Many critics allege that the PPM cannot be uniform throughout the world because some goods are not transferable from one locale to another. Times Square or Niagara Falls, for example, cannot be transferred from one region to another; they are specific to their locale. Therefore, it is alleged, the equalization process can take place only for those goods which “enter into interregional trade”; it does not apply to the general PPM.

Plausible as it seems, this objection is completely fallacious. In the first place, disparate goods like Times Square and other main streets are different goods, so that there is no reason to expect them to have the same price. Secondly, so long as one commodity can be traded, the PPM can be equalized. The composition of the PPM may well be changed, but this does not refute the fact of equalization. The process of equalization can be deduced from the fact of human action, even though, as we shall see, the PPM cannot be measured, since its composition does not remain the same.

Finally, since any good can be traded, what is there to prevent, for example, Oshkosh capital from buying a building on Times Square? The Oshkosh capitalists need not literally transport a good back to Oshkosh in order to buy it and make money from their investment. Every good, then, “enters into interregional trade”; no distinction between “domestic” and “interregional” (or “international”) goods can be made.

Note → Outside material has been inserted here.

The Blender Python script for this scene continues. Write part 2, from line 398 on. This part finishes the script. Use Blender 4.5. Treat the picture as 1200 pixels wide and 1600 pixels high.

Thus, suppose the PPM is higher in Oshkosh than in New York. New Yorkers tend to buy more in Oshkosh, and Oshkoshians will buy less in New York. This does not only mean that New York will buy more Oshkosh wheat, or that Oshkosh will buy less New York clothing. It also means that New Yorkers will invest in real estate or theaters in Oshkosh, while Oshkoshians will sell some of their New York holdings.

  • 40. For an appreciation of Mises’ achievement in clarifying this problem, see Wu, An Outline of International Price Theories, pp. 127, 232–34.
  • 41. As we shall see below, however, interlocal clearing can greatly narrow these limits.